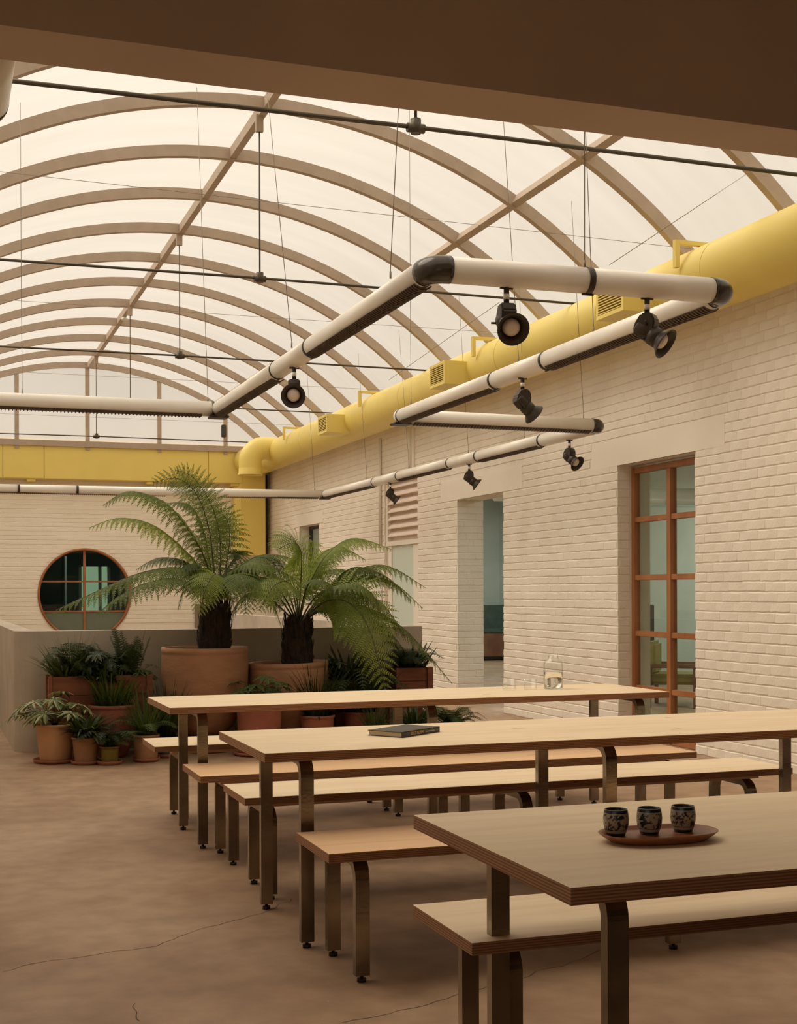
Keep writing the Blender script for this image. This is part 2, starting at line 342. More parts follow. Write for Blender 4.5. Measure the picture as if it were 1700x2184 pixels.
# fine cracks in the concrete
def crack(pts, seed):
    r = random.Random(seed); mb = MB(); P = []
    for (a, b) in zip(pts, pts[1:]):
        a = Vector((*a, 0)); b = Vector((*b, 0)); n = max(3, int((b-a).length/.05))
        for i in range(n): P.append(a.lerp(b, i/n)+Vector((r.gauss(0, .008), r.gauss(0, .008), 0)))
    for a, b in zip(P, P[1:]):
        d = (b-a); s_ = Vector((-d.y, d.x, 0)).normalized()*r.uniform(.0008, .002)
        mb.add([(a.x-s_.x, a.y-s_.y, .0006), (a.x+s_.x, a.y+s_.y, .0006), (b.x+s_.x, b.y+s_.y, .0006), (b.x-s_.x, b.y-s_.y, .0006)], [(0, 1, 2, 3)])
    return mb.build('crack', M['darkcrack'], bpy.data.objects['floor'])
M['darkcrack'] = new_mat('crack_dirt', (.10, .065, .042), .9)
def gz(px, py): d = ray(px, py); t = -CH/d.z; return (d.x*t, d.y*t)
crack([gz(0, 2075), gz(80, 2052), gz(215, 2036), gz(330, 2018), gz(440, 1978), gz(555, 1948), gz(640, 1910)], 1)
crack([gz(275, 2140), gz(292, 2165), gz(305, 2184)], 2)
crack([gz(730, 2184), gz(880, 2150), gz(1050, 2100), gz(1200, 2060), gz(1330, 2010)], 3)

# right wall with openings
OPEN = [(9.28, 10.56, 0, 2.44), (13.09, 14.42, 0, 2.39), (15.77, 17.07, 0, 2.78), (20.33, 21.54, 1.45, 2.41)]
mb = MB(); holed_box(mb, XW+.0068, XW+.33, 3.3, YB+.4, 0, 3.86, OPEN, 'y')
wall_r = struct(mb.build('wall_right', M['wall']))
mb = MB(); mb.box(XW, XW+.33, -3.2, 3.3, 0, 3.4); struct(mb.build('wall_right_near', M['nearwall']))
mb = MB(); holed_box(mb, XL-.3, XL, -3.2, YB+.4, 0, 3.86, [(-2.4, 1.6, .8, 2.3)], 'y'); struct(mb.build('wall_left', M['wall']))  # unseen opening beside the camera, added to light the nearest table and beam
# smooth lintel render over the openings
mb = MB()
LINT = [(8.85, 11.05, 2.44, 2.68), (12.6, 14.95, 2.39, 2.64), (15.55, 17.3, 2.78, 2.9), (20.1, 21.8, 2.41, 2.6)]
for a, b, c, d in LINT: mb.box(XW-.001, XW+.02, a, b, c, d)
mb.build('lintel', M['plaster'], wall_r)

# painted bricks: irregular, bevelled
def brick_geo(L, Hh, seed, depth=.02):
    r = random.Random(seed); j = lambda s=.0022: r.uniform(-s, s)
    vs = []
    ts = [(0, 0), (.35, 0), (.7, 0), (1, 0), (1, .5), (1, 1), (.65, 1), (.3, 1), (0, 1), (0, .5)]
    fz = r.uniform(-.0007, .0007)
    for (u, w) in ts:      # front ring, inset
        vs.append((fz+j(.0005), (u-.5)*(L-.003)+j(.001), (w-.5)*(Hh-.011)+j(.0036)))
    for (u, w) in ts:      # shoulder
        ed = w in (0, 1); vs.append((.0050 if ed else .0006, (u-.5)*L, (w-.5)*Hh+j(.0022)))
    for (u, w) in ts:      # back
        vs.append((depth, (u-.5)*L, (w-.5)*Hh))
    n = len(ts); fs = [tuple(reversed(range(n)))]
    for a in (0, n):
        for k in range(n): fs.append((a+k, a+(k+1) % n, a+n+(k+1) % n, a+n+k))
    return vs, fs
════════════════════
The listing above needs to be output again exactly. Don't include the pictures.

Keep writing the Blender script for this image. This is part 2, starting at line 342. More parts follow. Write for Blender 4.5. Measure the picture as if it were 1700x2184 pixels.
# fine cracks in the concrete
def crack(pts, seed):
    r = random.Random(seed); mb = MB(); P = []
    for (a, b) in zip(pts, pts[1:]):
        a = Vector((*a, 0)); b = Vector((*b, 0)); n = max(3, int((b-a).length/.05))
        for i in range(n): P.append(a.lerp(b, i/n)+Vector((r.gauss(0, .008), r.gauss(0, .008), 0)))
    for a, b in zip(P, P[1:]):
        d = (b-a); s_ = Vector((-d.y, d.x, 0)).normalized()*r.uniform(.0008, .002)
        mb.add([(a.x-s_.x, a.y-s_.y, .0006), (a.x+s_.x, a.y+s_.y, .0006), (b.x+s_.x, b.y+s_.y, .0006), (b.x-s_.x, b.y-s_.y, .0006)], [(0, 1, 2, 3)])
    return mb.build('crack', M['darkcrack'], bpy.data.objects['floor'])
M['darkcrack'] = new_mat('crack_dirt', (.10, .065, .042), .9)
def gz(px, py): d = ray(px, py); t = -CH/d.z; return (d.x*t, d.y*t)
crack([gz(0, 2075), gz(80, 2052), gz(215, 2036), gz(330, 2018), gz(440, 1978), gz(555, 1948), gz(640, 1910)], 1)
crack([gz(275, 2140), gz(292, 2165), gz(305, 2184)], 2)
crack([gz(730, 2184), gz(880, 2150), gz(1050, 2100), gz(1200, 2060), gz(1330, 2010)], 3)

# right wall with openings
OPEN = [(9.28, 10.56, 0, 2.44), (13.09, 14.42, 0, 2.39), (15.77, 17.07, 0, 2.78), (20.33, 21.54, 1.45, 2.41)]
mb = MB(); holed_box(mb, XW+.0068, XW+.33, 3.3, YB+.4, 0, 3.86, OPEN, 'y')
wall_r = struct(mb.build('wall_right', M['wall']))
mb = MB(); mb.box(XW, XW+.33, -3.2, 3.3, 0, 3.4); struct(mb.build('wall_right_near', M['nearwall']))
mb = MB(); holed_box(mb, XL-.3, XL, -3.2, YB+.4, 0, 3.86, [(-2.4, 1.6, .8, 2.3)], 'y'); struct(mb.build('wall_left', M['wall']))  # unseen opening beside the camera, added to light the nearest table and beam
# smooth lintel render over the openings
mb = MB()
LINT = [(8.85, 11.05, 2.44, 2.68), (12.6, 14.95, 2.39, 2.64), (15.55, 17.3, 2.78, 2.9), (20.1, 21.8, 2.41, 2.6)]
for a, b, c, d in LINT: mb.box(XW-.001, XW+.02, a, b, c, d)
mb.build('lintel', M['plaster'], wall_r)

# painted bricks: irregular, bevelled
def brick_geo(L, Hh, seed, depth=.02):
    r = random.Random(seed); j = lambda s=.0022: r.uniform(-s, s)
    vs = []
    ts = [(0, 0), (.35, 0), (.7, 0), (1, 0), (1, .5), (1, 1), (.65, 1), (.3, 1), (0, 1), (0, .5)]
    fz = r.uniform(-.0007, .0007)
    for (u, w) in ts:      # front ring, inset
        vs.append((fz+j(.0005), (u-.5)*(L-.003)+j(.001), (w-.5)*(Hh-.011)+j(.0036)))
    for (u, w) in ts:      # shoulder
        ed = w in (0, 1); vs.append((.0050 if ed else .0006, (u-.5)*L, (w-.5)*Hh+j(.0022)))
    for (u, w) in ts:      # back
        vs.append((depth, (u-.5)*L, (w-.5)*Hh))
    n = len(ts); fs = [tuple(reversed(range(n)))]
    for a in (0, n):
        for k in range(n): fs.append((a+k, a+(k+1) % n, a+n+(k+1) % n, a+n+k))
    return vs, fs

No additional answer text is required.